Tuesday, November 23, 2010

When Everything is Complete...

That's the question. When everything is complete, what else do you need? Tell me.


It's not that my life is complete. If you call waking up late and stay-up nights is complete, yes. Now I feel contented with everything around me- my old dusty paraphernalia, my clawing-each-other siblings, my furniture-less bedroom and dance routines.

When I look into the past,(not that I'm bragging) my exam transcript with unblemished As would make me excited into hysteria. In that particular moment, I felt my life was perfect. Now I could show to the world how perfect was my life with the series of sensational As on that transcript. Now I could apply for any courses that I used to dream and be accepted, with no doubt on my capabilities. Now I could vouch my future prospects. Oh, how conceited.

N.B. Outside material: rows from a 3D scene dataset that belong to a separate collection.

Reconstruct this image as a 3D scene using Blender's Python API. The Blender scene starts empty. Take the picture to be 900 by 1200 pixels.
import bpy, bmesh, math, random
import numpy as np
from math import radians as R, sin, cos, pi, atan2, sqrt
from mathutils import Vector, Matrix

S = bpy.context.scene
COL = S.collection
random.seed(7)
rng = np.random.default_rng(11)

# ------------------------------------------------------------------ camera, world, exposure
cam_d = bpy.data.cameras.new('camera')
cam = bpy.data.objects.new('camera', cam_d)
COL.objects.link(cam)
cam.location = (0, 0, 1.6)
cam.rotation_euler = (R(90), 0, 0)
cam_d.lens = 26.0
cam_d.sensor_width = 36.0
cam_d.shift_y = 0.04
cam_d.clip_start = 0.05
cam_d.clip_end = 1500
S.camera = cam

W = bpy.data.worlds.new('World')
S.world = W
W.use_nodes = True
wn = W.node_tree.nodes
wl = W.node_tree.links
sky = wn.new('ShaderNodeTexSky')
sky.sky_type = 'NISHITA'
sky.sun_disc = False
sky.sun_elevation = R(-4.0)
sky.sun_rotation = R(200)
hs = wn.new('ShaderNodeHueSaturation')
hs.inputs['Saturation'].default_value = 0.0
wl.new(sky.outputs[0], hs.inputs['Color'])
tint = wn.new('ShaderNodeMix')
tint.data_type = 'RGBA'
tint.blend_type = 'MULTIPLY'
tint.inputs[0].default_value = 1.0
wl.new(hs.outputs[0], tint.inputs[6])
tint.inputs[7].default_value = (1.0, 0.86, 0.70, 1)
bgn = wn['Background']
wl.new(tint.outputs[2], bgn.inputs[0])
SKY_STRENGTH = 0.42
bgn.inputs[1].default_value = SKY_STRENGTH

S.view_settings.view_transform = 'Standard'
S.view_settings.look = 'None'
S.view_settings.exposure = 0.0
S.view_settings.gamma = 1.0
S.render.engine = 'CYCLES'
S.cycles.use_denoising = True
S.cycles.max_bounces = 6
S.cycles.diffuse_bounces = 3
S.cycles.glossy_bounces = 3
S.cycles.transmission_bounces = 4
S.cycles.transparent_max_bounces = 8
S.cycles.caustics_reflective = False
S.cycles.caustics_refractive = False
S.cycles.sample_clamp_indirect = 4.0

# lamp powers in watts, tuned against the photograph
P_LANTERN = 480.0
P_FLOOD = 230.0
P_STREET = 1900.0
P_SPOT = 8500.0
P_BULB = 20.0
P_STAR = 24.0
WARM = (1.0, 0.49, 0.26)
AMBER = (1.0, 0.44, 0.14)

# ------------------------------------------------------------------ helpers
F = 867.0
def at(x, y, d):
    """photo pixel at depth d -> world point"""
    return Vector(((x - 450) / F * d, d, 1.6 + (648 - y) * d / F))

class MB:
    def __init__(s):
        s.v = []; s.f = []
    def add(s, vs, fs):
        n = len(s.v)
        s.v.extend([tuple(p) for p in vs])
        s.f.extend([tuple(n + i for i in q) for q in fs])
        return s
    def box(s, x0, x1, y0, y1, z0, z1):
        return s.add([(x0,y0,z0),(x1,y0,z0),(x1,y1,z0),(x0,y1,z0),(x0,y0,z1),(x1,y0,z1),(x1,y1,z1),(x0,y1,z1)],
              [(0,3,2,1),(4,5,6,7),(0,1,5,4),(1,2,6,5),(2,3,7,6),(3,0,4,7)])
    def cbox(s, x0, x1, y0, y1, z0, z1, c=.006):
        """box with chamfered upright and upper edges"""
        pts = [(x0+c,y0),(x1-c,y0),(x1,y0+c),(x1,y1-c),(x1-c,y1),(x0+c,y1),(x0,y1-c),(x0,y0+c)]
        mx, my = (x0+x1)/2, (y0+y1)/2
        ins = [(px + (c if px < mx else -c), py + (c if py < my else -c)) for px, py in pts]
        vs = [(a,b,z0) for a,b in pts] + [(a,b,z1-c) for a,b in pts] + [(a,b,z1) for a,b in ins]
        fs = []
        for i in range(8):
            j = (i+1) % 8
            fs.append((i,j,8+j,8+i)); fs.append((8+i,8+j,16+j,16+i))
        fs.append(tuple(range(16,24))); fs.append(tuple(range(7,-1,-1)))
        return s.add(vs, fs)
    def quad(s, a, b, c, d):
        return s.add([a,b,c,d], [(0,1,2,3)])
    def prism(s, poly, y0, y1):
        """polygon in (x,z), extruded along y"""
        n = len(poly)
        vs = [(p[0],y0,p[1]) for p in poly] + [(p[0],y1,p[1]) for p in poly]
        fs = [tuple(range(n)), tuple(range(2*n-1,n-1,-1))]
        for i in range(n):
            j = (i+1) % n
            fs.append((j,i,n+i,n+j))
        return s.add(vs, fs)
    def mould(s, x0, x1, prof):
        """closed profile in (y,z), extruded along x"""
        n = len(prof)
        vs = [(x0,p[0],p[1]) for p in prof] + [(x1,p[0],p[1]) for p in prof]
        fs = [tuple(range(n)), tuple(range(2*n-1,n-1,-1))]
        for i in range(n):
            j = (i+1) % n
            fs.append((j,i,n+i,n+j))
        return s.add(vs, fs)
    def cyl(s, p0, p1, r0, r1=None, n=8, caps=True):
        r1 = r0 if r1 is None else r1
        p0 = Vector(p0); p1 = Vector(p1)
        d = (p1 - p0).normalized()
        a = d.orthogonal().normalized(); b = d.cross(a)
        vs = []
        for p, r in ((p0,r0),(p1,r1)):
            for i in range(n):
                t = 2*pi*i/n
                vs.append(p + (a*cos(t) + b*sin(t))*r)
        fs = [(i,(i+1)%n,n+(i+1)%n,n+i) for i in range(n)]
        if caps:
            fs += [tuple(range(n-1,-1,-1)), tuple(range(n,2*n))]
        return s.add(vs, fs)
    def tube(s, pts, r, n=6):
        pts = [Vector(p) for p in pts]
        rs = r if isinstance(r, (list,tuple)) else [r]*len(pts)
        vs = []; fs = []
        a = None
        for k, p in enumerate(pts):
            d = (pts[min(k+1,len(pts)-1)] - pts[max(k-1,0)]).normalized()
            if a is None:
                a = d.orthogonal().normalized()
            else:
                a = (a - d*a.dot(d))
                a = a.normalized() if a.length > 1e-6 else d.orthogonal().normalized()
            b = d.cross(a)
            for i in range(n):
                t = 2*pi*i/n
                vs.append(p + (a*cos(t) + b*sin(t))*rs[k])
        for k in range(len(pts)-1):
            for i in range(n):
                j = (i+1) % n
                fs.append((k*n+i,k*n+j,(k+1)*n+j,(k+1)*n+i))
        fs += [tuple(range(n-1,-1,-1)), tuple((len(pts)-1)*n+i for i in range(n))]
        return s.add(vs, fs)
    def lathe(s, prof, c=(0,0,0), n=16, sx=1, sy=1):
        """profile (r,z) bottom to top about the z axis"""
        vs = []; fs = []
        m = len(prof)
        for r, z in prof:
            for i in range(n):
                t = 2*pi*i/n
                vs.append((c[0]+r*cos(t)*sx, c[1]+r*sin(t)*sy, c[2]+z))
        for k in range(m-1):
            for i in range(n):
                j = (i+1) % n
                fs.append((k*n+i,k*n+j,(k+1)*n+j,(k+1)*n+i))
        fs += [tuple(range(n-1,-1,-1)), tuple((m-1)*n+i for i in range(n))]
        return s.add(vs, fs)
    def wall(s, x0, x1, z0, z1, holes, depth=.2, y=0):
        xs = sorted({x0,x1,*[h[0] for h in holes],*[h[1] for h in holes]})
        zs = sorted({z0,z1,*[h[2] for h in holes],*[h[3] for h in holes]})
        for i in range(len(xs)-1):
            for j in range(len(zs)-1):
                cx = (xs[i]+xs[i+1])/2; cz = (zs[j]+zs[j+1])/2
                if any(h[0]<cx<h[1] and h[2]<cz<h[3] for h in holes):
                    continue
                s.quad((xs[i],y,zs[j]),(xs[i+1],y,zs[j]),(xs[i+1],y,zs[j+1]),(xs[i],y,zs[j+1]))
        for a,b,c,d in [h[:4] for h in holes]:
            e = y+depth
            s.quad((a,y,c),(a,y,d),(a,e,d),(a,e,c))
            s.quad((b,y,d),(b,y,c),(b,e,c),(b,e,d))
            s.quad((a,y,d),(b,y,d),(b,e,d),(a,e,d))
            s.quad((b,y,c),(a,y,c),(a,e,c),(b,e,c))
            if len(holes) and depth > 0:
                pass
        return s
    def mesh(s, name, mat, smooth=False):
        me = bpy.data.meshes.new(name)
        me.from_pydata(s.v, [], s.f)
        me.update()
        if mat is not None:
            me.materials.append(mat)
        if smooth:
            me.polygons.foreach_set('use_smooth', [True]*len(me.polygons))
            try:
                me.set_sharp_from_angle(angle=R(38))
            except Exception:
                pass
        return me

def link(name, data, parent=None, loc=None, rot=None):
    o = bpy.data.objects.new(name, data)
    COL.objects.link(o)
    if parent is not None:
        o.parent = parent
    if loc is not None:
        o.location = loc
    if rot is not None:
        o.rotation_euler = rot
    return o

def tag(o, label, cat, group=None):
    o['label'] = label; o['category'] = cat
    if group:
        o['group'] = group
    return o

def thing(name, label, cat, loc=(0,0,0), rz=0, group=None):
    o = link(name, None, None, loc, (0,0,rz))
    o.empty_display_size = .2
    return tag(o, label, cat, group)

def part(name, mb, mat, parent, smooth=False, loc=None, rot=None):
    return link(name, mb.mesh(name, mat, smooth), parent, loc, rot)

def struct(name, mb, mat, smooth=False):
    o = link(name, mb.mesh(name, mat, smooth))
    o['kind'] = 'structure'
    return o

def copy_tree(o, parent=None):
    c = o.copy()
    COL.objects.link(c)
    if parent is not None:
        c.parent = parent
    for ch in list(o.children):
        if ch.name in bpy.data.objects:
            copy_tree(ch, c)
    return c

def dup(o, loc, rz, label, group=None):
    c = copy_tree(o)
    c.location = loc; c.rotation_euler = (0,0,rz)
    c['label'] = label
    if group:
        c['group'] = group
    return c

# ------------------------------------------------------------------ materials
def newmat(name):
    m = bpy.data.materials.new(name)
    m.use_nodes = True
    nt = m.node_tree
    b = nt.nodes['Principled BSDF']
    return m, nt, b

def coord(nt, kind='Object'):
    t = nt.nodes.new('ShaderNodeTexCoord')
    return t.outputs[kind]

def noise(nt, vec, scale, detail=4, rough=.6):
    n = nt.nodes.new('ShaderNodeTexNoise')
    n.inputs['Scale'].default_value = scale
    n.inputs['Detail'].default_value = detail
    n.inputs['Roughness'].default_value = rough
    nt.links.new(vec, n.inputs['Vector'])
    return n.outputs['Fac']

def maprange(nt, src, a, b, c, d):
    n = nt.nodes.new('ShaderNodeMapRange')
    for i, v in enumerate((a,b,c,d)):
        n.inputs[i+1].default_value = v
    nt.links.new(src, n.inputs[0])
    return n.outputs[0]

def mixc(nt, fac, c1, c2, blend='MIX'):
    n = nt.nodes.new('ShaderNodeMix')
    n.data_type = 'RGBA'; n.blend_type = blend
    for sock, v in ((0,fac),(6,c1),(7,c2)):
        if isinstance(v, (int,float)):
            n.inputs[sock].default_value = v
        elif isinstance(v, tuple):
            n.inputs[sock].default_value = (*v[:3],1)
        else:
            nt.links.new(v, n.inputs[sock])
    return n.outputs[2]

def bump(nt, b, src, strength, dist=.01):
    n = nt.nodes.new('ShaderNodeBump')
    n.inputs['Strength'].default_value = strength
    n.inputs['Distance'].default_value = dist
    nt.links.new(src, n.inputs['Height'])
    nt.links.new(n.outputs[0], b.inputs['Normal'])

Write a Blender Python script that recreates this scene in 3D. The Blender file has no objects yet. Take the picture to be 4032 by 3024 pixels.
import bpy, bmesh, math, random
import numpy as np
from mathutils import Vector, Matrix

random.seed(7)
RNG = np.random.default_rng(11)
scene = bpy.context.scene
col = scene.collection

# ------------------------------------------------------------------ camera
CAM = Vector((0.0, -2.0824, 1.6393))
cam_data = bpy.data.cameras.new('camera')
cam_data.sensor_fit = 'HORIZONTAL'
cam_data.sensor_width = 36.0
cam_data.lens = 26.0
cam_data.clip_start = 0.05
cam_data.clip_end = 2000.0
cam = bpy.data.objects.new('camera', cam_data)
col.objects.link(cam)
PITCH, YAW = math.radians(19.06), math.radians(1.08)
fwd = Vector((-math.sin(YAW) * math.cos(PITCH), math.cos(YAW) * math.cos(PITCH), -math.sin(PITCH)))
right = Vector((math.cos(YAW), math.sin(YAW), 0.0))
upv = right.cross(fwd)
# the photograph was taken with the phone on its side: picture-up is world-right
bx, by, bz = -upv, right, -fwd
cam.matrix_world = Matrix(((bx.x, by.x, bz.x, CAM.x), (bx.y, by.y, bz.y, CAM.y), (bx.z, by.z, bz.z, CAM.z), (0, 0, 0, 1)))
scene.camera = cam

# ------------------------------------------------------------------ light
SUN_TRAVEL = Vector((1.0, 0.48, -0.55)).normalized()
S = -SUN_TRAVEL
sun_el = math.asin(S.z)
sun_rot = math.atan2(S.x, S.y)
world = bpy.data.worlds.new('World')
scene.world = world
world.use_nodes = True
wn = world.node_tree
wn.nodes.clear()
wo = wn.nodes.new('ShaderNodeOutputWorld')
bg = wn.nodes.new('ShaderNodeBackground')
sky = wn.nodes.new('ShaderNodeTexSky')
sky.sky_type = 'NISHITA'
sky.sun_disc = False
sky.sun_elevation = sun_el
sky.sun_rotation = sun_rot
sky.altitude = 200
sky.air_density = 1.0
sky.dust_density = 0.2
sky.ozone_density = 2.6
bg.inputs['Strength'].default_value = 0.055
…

Until I realised that those 'A's are just another society way of judging you. Its to show how much I conform to societal thoughts. Maybe I was a warrior to myself, to my family, that I was the person who acquire that pride, that respect. Becoming an academic entity, and hailed for that matter.

All my life, I've done whatever the society, and the family expected me to do, or be. I've done the A-Level and be proud that finally hell is over, and I fortunately aced it. But society has prepared a new challenge for me. My parents expected me to be 'not so full of myself' because all the good things that happened to me. They said that I was being arrogant because I refused to clean the house or wash the dishes. In short, do the charitable good deeds as a thank-you gift.


Yes, sometimes maybe I refused, sometimes I delayed, but I still did it. So whats the problem with 'sometimes'. I'm not like some regular guys that go skylarking all day and returned home wasted. Or some dudes who spend his nightfall cuddling with his girlfriend in a secluded empty cabin, waiting to get laid. I don't do that. I don't even have a girlfriend to get laid with.

Maybe my parents want this typical guy to be a perfect being. And by 'perfect' I mean with perfect personalities, perfect studies, perfect 'imam' to my family, perfect cook, perfect maid, perfect everything.

Well I'm not. I don't have both penis and vagina. I cannot reproduce myself. How can I be perfect? I just cannot. I'm tired with my mom moaning, hoping that I will be someone who good at religion. She refrained my sister from being a MARA student just because she saw the 'imperfection' in me. Because I don't join the prayers with family, or eat together. Because sometimes I provoked their views and try suggesting mine. Because I was rebellious.

No matter how much you serve, the only apparent deed is the wrongdoings. Oh, how premature. How conventional.

When everything is complete, people is find the your flaws to work against you. And people will expect more, because that's how people are. And you will not have a chance to discover yourselves, because your duties to the society is overloading and you have to fill that. That's our life as society robots.

And because of this, I forgot how to love. I don't even know how to. Oh, I sound like a retarded robot!